Sunday, January 13, 2008

This makes me so happy

As readers may have read elsewhere today the Holy Father celebrated Mass in the Sistine chapel this morning but this time the temporary altar for celebrating facing the people was removed and the original altar of the chapel was used instead. Here is a picture courtesy of the NLM blog. It is very encouraging to see the Mass celebrated like this after there has been much written recently, not least by Cardinal Ratzinger himself, about the need to restore this orientation in the Mass. For anyone who is unfamiliar with the issues involved a good introduction can be found here.
I fervently hope that we will see the Pope celebrate Mass like this more often as it will encourage others (myself included) to follow his lead. So far we have read the books and a few brave souls have taken on this practice but with these pictures there is much more encouragement.
In Summorum Pontificum there is mention of the extraordinary form influencing the ordinary and vice versa.

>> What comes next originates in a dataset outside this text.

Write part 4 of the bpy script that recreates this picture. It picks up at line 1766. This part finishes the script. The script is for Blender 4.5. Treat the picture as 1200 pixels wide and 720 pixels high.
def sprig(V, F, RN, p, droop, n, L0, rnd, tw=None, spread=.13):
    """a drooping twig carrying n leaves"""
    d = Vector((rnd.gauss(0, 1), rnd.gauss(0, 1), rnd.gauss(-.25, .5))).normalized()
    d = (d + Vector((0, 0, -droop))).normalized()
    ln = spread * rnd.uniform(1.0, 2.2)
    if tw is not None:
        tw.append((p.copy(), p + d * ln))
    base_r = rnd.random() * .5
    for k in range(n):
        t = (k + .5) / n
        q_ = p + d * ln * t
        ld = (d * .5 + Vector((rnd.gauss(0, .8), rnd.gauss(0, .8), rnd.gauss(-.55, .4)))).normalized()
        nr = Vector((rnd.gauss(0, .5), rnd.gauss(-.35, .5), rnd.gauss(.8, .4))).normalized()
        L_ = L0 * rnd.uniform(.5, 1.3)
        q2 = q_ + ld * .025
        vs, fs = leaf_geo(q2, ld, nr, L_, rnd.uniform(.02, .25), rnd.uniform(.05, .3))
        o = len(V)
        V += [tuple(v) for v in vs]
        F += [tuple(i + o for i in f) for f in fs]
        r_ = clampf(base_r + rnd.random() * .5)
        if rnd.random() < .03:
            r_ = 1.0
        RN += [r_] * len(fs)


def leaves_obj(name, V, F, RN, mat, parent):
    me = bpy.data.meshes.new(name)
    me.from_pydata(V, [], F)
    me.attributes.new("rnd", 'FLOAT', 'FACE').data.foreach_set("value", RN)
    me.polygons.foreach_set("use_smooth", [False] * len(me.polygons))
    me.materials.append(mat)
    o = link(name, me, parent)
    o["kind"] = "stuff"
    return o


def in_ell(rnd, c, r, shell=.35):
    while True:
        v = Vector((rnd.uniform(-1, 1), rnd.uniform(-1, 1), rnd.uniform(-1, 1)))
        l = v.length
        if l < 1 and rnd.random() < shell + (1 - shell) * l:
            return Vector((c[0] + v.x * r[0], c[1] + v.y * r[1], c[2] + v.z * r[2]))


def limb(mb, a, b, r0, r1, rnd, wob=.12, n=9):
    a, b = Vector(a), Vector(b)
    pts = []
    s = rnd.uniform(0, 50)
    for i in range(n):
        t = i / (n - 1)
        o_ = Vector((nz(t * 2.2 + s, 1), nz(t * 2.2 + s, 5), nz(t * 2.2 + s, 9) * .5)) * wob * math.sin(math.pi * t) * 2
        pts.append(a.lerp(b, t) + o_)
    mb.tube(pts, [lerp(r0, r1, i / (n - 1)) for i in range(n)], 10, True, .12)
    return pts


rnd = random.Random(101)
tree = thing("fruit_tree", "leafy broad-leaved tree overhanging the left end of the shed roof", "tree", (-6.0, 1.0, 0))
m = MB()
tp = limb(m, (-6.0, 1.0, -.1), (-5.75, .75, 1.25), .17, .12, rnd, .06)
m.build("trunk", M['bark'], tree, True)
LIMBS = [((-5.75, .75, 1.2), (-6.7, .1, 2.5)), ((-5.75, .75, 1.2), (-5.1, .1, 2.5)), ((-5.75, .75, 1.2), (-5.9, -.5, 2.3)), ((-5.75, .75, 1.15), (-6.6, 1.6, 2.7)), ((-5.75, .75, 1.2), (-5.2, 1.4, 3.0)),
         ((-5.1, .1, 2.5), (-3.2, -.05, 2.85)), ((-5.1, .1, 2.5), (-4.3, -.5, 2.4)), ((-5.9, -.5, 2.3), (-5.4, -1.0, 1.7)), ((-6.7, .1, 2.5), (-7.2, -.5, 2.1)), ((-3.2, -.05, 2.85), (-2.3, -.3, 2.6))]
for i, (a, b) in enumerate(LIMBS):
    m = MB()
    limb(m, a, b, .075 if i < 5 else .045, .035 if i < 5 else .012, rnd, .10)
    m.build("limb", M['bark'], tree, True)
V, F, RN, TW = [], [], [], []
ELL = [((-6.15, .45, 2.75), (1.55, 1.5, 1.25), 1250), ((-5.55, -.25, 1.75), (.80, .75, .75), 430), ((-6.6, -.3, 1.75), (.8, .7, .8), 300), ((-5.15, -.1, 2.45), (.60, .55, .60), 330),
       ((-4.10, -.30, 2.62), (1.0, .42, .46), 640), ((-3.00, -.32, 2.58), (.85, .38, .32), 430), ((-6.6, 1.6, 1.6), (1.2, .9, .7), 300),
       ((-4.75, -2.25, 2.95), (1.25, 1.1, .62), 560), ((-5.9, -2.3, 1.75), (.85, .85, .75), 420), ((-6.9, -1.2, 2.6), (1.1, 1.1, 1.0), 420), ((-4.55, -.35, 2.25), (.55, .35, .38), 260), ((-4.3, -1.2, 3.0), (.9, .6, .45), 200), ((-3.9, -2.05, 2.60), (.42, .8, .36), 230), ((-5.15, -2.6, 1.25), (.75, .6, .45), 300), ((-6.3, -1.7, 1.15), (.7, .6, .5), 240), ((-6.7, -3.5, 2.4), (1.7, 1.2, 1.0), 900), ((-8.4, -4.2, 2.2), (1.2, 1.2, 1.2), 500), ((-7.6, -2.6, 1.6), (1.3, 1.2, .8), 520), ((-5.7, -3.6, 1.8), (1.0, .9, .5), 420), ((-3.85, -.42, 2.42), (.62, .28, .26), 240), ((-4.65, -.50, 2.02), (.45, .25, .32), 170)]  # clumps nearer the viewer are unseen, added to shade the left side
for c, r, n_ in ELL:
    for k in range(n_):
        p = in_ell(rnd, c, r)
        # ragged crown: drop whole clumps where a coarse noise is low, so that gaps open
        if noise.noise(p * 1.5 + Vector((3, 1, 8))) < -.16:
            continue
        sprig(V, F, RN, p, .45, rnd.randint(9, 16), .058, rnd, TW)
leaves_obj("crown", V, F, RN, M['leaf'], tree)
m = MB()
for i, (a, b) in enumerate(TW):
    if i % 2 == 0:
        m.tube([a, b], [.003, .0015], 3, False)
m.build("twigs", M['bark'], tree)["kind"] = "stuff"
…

Although this orientation has never actually been forbidden for the Paul VI missal (and the rubrics in a few places seem to expect it, as in the priest turns to face the people and says `Behold the Lamb of God`) many churches have been `re-ordered` with varying degrees of iconoclasm on the supposition that this was required by Vatican II. However as the EF is celebrated with this orientation most of the time and the OF is normally celebrated `facing the people` this would be one example of the EF influencing the OF. Maybe we can start an experimental OF like this once a week in the Forest after appropriate catechesis.

10 comments:

Mrs Jackie Parkes MJ said...

Sounds like a good idea to me!

Dr. Peter H. Wright said...

An excellent idea, Father !

I can see the need for appropriate catechesis beforehand.

Otherwise, people will be whispering "What's 'e doing ?"
R. "Don't know, dear. Turning 'is back on us, I think," etc.

But Pope Benedict, by celebrating the novus ordo in traditional style, i.e. at the high altar, facing liturgical east, has just sent a powerful signal :

It doesn't need to be like that !

The priest doesn't need to face the people across a table altar.
He can use the high altar, as in the "old" Mass.

But not everyone has been to Brompton Oratory.

And not everyone has read the rubrics in the Missale Romanum.

Therefore, a picture like this is worth a thousand words.

The Pope is leading by example.

Others will follow.

Of course, there is the problem of sanctuaries which have been disastrously re-ordered.

The only answer appear to be : Put it all back the way it was (and certain churches in various countries have done precisely that. With photographs of Before and After).

Catholic Church Conservation had an interesting post on this.

So, good luck with your E.O.F.A.A.C. (Experimental Ordinary Form After Appropriate Catechesis).

May the Lord smile on your efforts.

roydosan said...

Now you won't hear this very often... In Today's (Monday) Guardian Newspaper there is a splendid double page colour photograph of Pope Benedict celebrating Mass ad orientem in the Sistine Chapel.

Dr. Peter H. Wright said...

Father,

Sorry about the reference to Cath. Con. blog in my comment.

The photos which caught my attention were posted by Fr. John Trigilio on his blog "The Black Biretta" on Wed. 2 January 08.

Perhaps you've aleady seen them ?
It just shows what can be done.

Mea culpa.

sweep said...

100% agreement with the above!

Fiddler said...

And me!

Musician said...

I very much look forward to this happening at the Forest.

gemoftheocean said...

Can I please have an overhead cam shot? That or if you fellows are going to insist on having your body between us and the Eucharist on the altar, please get see through bodies so we can also see too.

Karen

Fr Michael Brown said...

Karen, do I take it then that you are unconvinced by the Pope`s views on the importance of a versus Deum celebration? Why is it so important to see every bit of what is going on. This orientation and the canon/eucharistic prayer said inaudibly are what I regard as the absolute essentials for serious liturgy.

Fr Michael Brown said...

Dr Wright, I know those pictures of transformations. They featured on this blog some time last year. Truly amazing and inspiring.